The night's starting pitchers offered one of the many examples of the growing chasm between the two teams. In Wakefield, who moved to 8-3 with a 4.50 ERA, the Red Sox have found a reliable 42-year-old to round out a rotation so overstuffed with quality arms that the Red Sox may be forced to trade a pitcher who's 5-2 on the season (brad Penny) just to make room for 1) a future Hall of Famer (John Smoltz) and 2) a 24-year-old of such promise that he's already thrown a no-hitter in the major leagues and is 4-0 with a 1.75 ERA in the minors this year (Clay Buchholz). The Yankees, meanwhile, don't have so much of an embarrassment of riches as an embarrassment of wretches. They've watched as Wang, their erstwhile ace and a two-time 19-game winner, drop as precipitously as his once fearsome sinkerball to an 0-4 record and unsightly 14.34 ERA. Burnett's ERA is approaching 5.00, Pettitte, though still effective, is almost certain to retire at season's end, and Phil Hughes, once considered a star in the making, was bumped from the rotation in favor of Wang and sports an ERA north of 5.00 himself.
The Red Sox have thus far beaten all of those pitchers. Only CC Sabathia, who starts Thursday for New York, has yet to face the Red Sox this season. He goes to the mound giving the Yankees not only their best chance at a victory this season against the Red Sox, but their best chance to prove that they can challenge the Red Sox during the regular season and, should the two meet for the third time this decade, the postseason as well.

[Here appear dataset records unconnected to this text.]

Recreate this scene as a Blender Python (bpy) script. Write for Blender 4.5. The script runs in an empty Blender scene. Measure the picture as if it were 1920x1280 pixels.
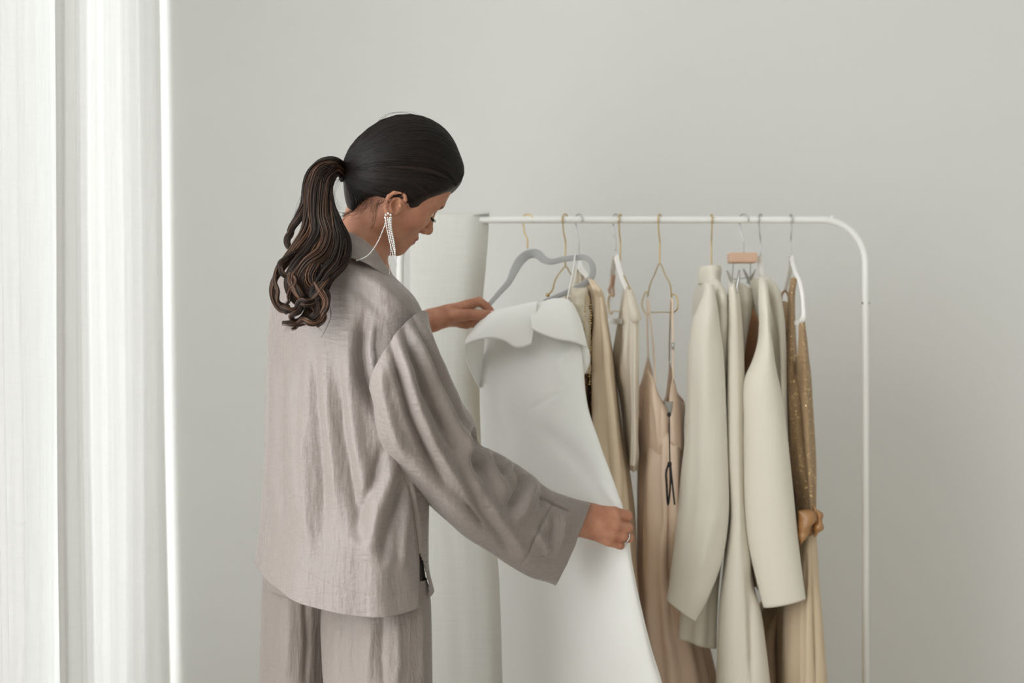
import bpy, math, random
import numpy as np
from mathutils import Vector
random.seed(7); RNG = np.random.default_rng(11)
SC = bpy.context.scene
COL = SC.collection
FPX, CAMZ = 2666.667, 1.25
PI = math.pi

# ------------------------------------------------------------------ helpers
def P(px, py, d):
    return np.array([(px-960.0)/FPX*d, d, CAMZ-(py-640.0)/FPX*d])

def PV(pts):
    return np.array([P(*p) for p in pts])

def proj(V):
    d = np.maximum(V[..., 1], .05)
    return V[..., 0]/d*FPX+960, 640-(V[..., 2]-CAMZ)/d*FPX

def cr(pts, n):
    """Catmull-Rom through pts (k,m) -> n samples, chord parametrised"""
    pts = np.asarray(pts, float)
    if len(pts) == 2:
        t = np.linspace(0, 1, n).reshape(-1, *([1]*(pts.ndim-1)))
        return pts[0]*(1-t)+pts[1]*t
    k = len(pts)
    t = np.linspace(0, k-1, n)
    i = np.minimum(t.astype(int), k-2)
    f = (t-i).reshape(-1, *([1]*(pts.ndim-1)))
    ctr = pts.reshape(k, -1, pts.shape[-1])[:, :2].mean(1) if pts.ndim == 3 else pts
    h = np.maximum(np.linalg.norm(np.diff(ctr, axis=0), axis=1), 1e-6)
    sh = (-1,)+(1,)*(pts.ndim-1)
    dl = np.diff(pts, axis=0)/h.reshape(sh)
    m = np.empty_like(pts)
    w0, w1 = h[:-1].reshape(sh), h[1:].reshape(sh)
    m[1:-1] = (dl[:-1]*w1+dl[1:]*w0)/(w0+w1)
    m[0] = 1.5*dl[0]-.5*m[1]; m[-1] = 1.5*dl[-1]-.5*m[-2]
    H_ = h[i].reshape(sh)
    f2, f3 = f*f, f**3
    return pts[i]*(2*f3-3*f2+1)+m[i]*H_*(f3-2*f2+f)+pts[i+1]*(3*f2-2*f3)+m[i+1]*H_*(f3-f2)

def resample(pts, n):
    pts = np.asarray(pts, float)
    s = np.concatenate([[0], np.cumsum(np.linalg.norm(np.diff(pts, axis=0), axis=1))])
    t = np.linspace(0, s[-1], n)
    return np.stack([np.interp(t, s, pts[:, j]) for j in range(pts.shape[1])], 1)

ROOTLOC = {}
def obj(name, V, faces, mat, parent=None, smooth=True, solid=None, loc=None, mats=None, fmat=None):
    V = np.asarray(V, float)
    if parent is None:
        o0 = np.array(loc if loc is not None else [(V[:, 0].min()+V[:, 0].max())/2, (V[:, 1].min()+V[:, 1].max())/2, V[:, 2].min()])
    else:
        o0 = ROOTLOC[parent.name]
    me = bpy.data.meshes.new(name)
    V = V-o0
    if isinstance(faces, np.ndarray):
        nf, k = faces.shape
        me.vertices.add(len(V)); me.vertices.foreach_set('co', V.astype(np.float32).ravel())
        me.loops.add(nf*k); me.loops.foreach_set('vertex_index', faces.astype(np.int32).ravel())
        me.polygons.add(nf)
        me.polygons.foreach_set('loop_start', np.arange(0, nf*k, k, dtype=np.int32))
        me.polygons.foreach_set('loop_total', np.full(nf, k, dtype=np.int32))
        me.update(calc_edges=True); me.validate()
    else:
        me.from_pydata(V.tolist(), [], faces)
        me.update()
    for m in (mats or [mat]):
        me.materials.append(m)
    if fmat is not None and len(fmat) == len(me.polygons):
        me.polygons.foreach_set('material_index', np.asarray(fmat, dtype=np.int32))
    if smooth:
        me.polygons.foreach_set('use_smooth', np.ones(len(me.polygons), dtype=bool))
    o = bpy.data.objects.new(name, me)
    COL.objects.link(o)
    if parent is None:
        o.location = o0
    else:
        o.parent = parent
    ROOTLOC[o.name] = o0
    if solid:
        md = o.modifiers.new('cloth_thickness', 'SOLIDIFY'); md.thickness = solid; md.offset = 0
    return o

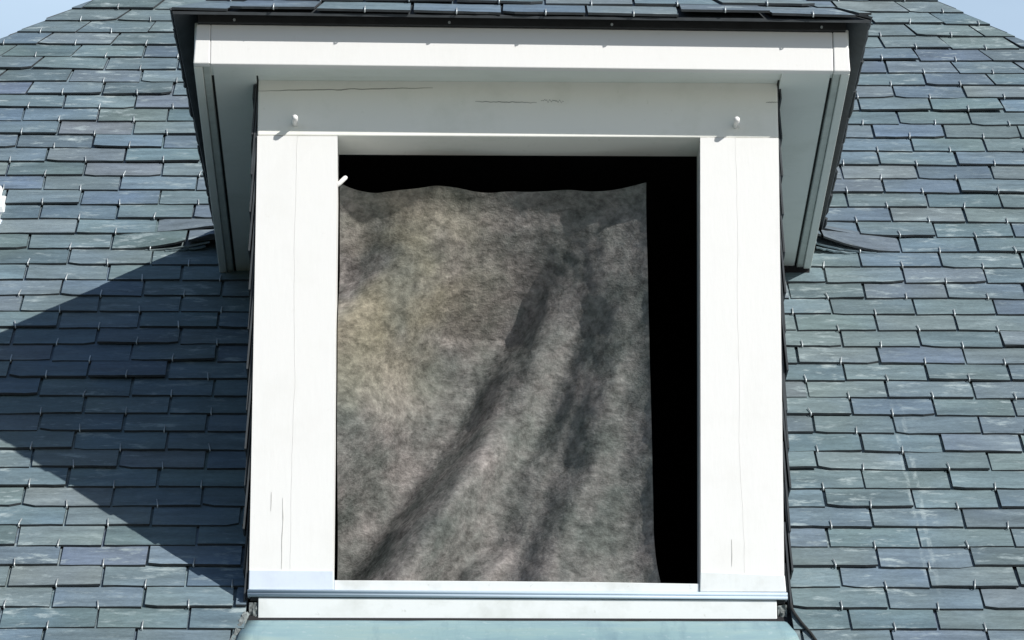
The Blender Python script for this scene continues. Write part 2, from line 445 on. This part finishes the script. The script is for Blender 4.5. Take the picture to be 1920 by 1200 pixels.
for sgn, xi, amp in ((-1, -0.868, 1.0), (1, 0.905, 1.15)):
    xo = lambda d: xi + sgn * d
    curled(xo(0.19), xi, 2.050, 0.0115, 0.038 * amp, 0.12, 1.7, 0.010, 3 + sgn)
    curled(xo(0.13), xi + sgn * 0.012, 2.046, 0.0125, 0.026 * amp, 0.10, 1.5, 0.006, 13 + sgn)
    mb = MB(); N = 8; P = []
    for i in range(N + 1):
        t = i / N; x = xo(0.24 * (1 - t)); n = max(0.004, 0.0065 + (0.024 * amp - 0.0115) * t ** 1.7 - 0.002)
        P.append([rp(x, 2.072 + 0.014 * t, -0.004), rp(x, 2.072 + 0.014 * t, n), rp(x, 2.10, n * 0.6), rp(x, 2.10, -0.004)])
    for p_, q_ in zip(P, P[1:]): mb.hexa(p_, q_) if sgn > 0 else mb.hexa(q_, p_)
    mb.build("valley_shade", M_DECK, house)  # near-black wedge paints the shade in the gap under the curled slates

# ================================================================== dormer
dormer = empty("roof_dormer", (0, 0, -0.06), "white wooden dormer with slate cheeks and small slate roof on the house roof", "dormer")
XL, XRt, XRb = -0.663, 0.686, 0.676       # frame outer edges
OL, ORt, ORb = -0.456, 0.483, 0.4665      # opening edges
ZT = 1.2035
# lintel
mb = MB(); mb.prism([(XL, ZT), (XRt, ZT - 0.001), (XRt, 1.36), (XL, 1.36)], 0.0, 0.15)
lintel = mb.build("lintel", M_LINTEL, dormer, bevel=0.003)
def crack(name, pts, w, par):
    V, F = [], []; n = len(pts)
    for i, (x, z) in enumerate(pts):
        ww = w * (1 - abs(2 * i / (n - 1) - 1) ** 3) * (0.55 + 0.45 * noise.noise(Vector((x * 30, z * 30, 3)))) + 0.0003
        V += [(x, -0.0008, z - ww), (x, -0.0008, z + ww), (x, 0.004, z + ww), (x, 0.004, z - ww)]
    for i in range(n - 1):
        for j in range(4): F.append((i * 4 + j, i * 4 + 4 + j, i * 4 + 4 + (j + 1) % 4, i * 4 + (j + 1) % 4))
    F.append((0, 1, 2, 3)); F.append(((n - 1) * 4 + 3, (n - 1) * 4 + 2, (n - 1) * 4 + 1, (n - 1) * 4))
    return obj(name, V, F, M_CRACK, par)
def vcrack(x0, z0, z1, w, seed, par, n=30):
    V, F = [], []
    for i in range(n + 1):
        z = z0 + (z1 - z0) * i / n; x = x0 + 0.004 * noise.noise(Vector((seed, z * 14, 0)))
        ww = w * (1 - abs(2 * i / n - 1) ** 3) * (0.5 + 0.5 * noise.noise(Vector((z * 40, seed, 3)))) + 0.0002
        V += [(x - ww, -0.0006, z), (x + ww, -0.0006, z), (x + ww, 0.004, z), (x - ww, 0.004, z)]
    for i in range(n):
        for j in range(4): F.append((i * 4 + j, i * 4 + (j + 1) % 4, i * 4 + 4 + (j + 1) % 4, i * 4 + 4 + j))
    return obj("crack", V, F, M_CRACK, par)
def wob(x0, z0, x1, z1, amp, seed, n=40):
    return [(x0 + (x1 - x0) * i / n, z0 + (z1 - z0) * i / n + amp * noise.noise(Vector((seed, i * 0.35, 0)))) for i in range(n + 1)]
crack("crack", wob(XL, 1.3255, -0.21, 1.336, 0.0025, 1), 0.0016, lintel)
crack("crack", wob(-0.10, 1.2985, 0.06, 1.2965, 0.003, 2), 0.0012, lintel)
crack("crack", wob(0.07, 1.303, 0.13, 1.300, 0.008, 3), 0.0009, lintel)
crack("crack", wob(0.655, 1.300, 0.686, 1.3005, 0.001, 4), 0.0014, lintel)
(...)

The playoffs may be a long way off, but it would seem the Red Sox are better equipped to succeed there as well. With a deep starting pitching staff and bullpen, playoff-tested veterans with recent postseason success and a deep bench to boot, the Red Sox have the edge over the Yankees in almost every area. The Sox have developed a core of homegrown players smartly and spent money wisely, but the Yankees have not been able to match them in either category over the past few seasons. In fact, with a top of the order multi-dimensional threat who mans an essential up-the-middle defensive position (Jacoby Ellsbury, Derek Jeter), a dangerous middle of the lineup batter who can hit for power and average (Kevin Youkilis, Bernie Williams), a crafty left-handed starter (Jon Lester, Andy Pettitte) and a hard-throwing closer (Jonathan Papelbon and Mariano Rivera) the Red Sox have built their team by all but swiping the same blueprint the Yankees used to build their championship dynasty of the late 1990s.
To the Yankees and their prideful fans, neither of whom take any joy in looking up at the Red Sox, it is an era that must seem very far away.